— DIRECTIONS —
Copy out every line that contains "scene".
↓↓↓
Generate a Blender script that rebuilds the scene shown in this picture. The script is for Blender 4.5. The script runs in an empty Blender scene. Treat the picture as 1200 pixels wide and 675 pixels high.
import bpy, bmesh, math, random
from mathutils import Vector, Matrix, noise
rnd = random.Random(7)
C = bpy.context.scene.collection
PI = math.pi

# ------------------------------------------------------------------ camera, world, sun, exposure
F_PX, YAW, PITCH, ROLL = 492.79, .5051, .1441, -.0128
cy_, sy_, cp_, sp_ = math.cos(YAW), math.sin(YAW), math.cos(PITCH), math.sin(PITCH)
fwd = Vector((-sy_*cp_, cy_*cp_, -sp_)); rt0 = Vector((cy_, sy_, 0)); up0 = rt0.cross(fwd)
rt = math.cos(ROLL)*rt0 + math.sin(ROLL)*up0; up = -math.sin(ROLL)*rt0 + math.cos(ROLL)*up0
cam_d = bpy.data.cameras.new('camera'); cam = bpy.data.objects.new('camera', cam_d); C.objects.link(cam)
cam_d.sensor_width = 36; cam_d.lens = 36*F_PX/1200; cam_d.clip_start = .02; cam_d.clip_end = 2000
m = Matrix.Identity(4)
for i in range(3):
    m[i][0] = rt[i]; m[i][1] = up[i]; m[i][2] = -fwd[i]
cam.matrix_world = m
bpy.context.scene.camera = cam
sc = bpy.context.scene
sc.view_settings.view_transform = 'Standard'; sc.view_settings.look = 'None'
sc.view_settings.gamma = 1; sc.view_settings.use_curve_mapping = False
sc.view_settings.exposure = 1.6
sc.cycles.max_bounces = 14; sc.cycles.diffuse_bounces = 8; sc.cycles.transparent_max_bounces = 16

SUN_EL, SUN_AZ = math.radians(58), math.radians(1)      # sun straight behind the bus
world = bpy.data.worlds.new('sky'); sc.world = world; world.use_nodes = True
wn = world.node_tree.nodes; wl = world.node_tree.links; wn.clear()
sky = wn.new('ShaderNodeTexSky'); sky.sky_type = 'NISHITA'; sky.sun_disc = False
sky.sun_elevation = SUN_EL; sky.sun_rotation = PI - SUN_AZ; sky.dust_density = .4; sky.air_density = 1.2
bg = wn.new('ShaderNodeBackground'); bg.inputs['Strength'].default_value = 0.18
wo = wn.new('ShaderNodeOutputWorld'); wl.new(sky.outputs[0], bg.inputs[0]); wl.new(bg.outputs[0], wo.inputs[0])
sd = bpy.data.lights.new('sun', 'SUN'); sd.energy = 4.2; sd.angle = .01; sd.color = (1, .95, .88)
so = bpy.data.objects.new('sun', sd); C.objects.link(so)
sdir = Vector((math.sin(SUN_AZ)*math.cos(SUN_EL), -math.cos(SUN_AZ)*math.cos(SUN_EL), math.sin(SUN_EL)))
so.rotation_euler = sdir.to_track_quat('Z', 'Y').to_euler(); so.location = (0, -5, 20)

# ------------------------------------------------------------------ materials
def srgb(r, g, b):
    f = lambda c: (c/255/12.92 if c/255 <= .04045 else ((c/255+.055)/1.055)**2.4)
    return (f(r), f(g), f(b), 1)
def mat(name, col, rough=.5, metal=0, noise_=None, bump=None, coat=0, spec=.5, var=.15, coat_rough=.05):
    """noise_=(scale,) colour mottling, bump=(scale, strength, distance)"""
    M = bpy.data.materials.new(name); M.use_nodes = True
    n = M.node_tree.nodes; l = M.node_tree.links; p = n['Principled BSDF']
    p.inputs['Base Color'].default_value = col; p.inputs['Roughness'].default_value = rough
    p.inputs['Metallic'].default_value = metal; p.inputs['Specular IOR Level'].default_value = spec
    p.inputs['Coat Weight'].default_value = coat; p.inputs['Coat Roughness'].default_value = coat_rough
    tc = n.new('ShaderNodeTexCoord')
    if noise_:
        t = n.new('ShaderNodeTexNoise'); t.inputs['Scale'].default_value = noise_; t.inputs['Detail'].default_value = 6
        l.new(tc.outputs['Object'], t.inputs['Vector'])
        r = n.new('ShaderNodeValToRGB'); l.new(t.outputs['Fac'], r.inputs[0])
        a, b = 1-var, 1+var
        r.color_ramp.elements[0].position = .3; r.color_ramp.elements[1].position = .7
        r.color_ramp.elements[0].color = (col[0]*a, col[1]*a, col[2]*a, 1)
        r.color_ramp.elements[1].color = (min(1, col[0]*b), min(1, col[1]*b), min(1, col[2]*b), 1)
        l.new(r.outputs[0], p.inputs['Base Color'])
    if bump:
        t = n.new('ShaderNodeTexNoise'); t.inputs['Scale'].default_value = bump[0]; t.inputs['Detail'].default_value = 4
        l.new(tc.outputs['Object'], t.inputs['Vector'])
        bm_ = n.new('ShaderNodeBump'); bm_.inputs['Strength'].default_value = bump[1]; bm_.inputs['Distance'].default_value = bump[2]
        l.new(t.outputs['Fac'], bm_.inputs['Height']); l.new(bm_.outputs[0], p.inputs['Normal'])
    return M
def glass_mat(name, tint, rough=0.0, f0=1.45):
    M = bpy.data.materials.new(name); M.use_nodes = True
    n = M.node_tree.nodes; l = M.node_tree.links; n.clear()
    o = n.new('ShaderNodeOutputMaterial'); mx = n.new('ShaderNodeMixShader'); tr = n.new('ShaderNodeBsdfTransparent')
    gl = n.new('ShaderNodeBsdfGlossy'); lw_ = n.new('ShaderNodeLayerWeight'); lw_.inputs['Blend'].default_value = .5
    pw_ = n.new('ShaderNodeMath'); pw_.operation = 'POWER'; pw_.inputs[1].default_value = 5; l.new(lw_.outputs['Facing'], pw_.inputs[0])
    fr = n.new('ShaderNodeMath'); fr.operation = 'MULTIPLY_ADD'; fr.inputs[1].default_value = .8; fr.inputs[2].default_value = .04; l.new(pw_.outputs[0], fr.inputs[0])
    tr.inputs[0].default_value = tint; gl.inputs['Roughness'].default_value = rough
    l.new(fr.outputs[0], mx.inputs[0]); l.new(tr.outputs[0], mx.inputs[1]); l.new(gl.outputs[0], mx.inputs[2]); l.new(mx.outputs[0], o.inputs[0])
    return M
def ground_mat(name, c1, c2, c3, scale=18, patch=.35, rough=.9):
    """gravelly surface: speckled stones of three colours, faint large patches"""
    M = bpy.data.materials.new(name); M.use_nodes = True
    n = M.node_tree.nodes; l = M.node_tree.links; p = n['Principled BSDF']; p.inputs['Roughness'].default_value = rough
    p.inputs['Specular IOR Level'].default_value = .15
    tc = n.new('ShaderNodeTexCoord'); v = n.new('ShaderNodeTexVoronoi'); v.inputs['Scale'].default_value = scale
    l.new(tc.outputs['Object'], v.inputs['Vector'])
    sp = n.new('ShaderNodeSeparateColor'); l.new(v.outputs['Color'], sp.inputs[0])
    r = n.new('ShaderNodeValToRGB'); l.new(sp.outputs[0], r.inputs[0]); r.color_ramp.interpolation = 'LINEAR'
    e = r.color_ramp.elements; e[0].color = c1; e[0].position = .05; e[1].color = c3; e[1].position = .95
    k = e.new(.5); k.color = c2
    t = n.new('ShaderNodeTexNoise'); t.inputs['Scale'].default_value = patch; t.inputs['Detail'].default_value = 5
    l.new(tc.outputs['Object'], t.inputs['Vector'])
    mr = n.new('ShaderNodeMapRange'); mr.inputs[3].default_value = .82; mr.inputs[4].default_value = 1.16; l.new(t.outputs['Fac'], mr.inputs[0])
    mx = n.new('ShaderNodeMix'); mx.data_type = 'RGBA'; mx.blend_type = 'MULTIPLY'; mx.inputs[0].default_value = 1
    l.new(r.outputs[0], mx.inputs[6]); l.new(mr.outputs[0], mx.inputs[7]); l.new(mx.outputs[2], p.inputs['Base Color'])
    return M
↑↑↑
— EXERCISE OUTPUT —
Generate a Blender script that rebuilds the scene shown in this picture. The script is for Blender 4.5. The script runs in an empty Blender scene. Treat the picture as 1200 pixels wide and 675 pixels high.
C = bpy.context.scene.collection
bpy.context.scene.camera = cam
sc = bpy.context.scene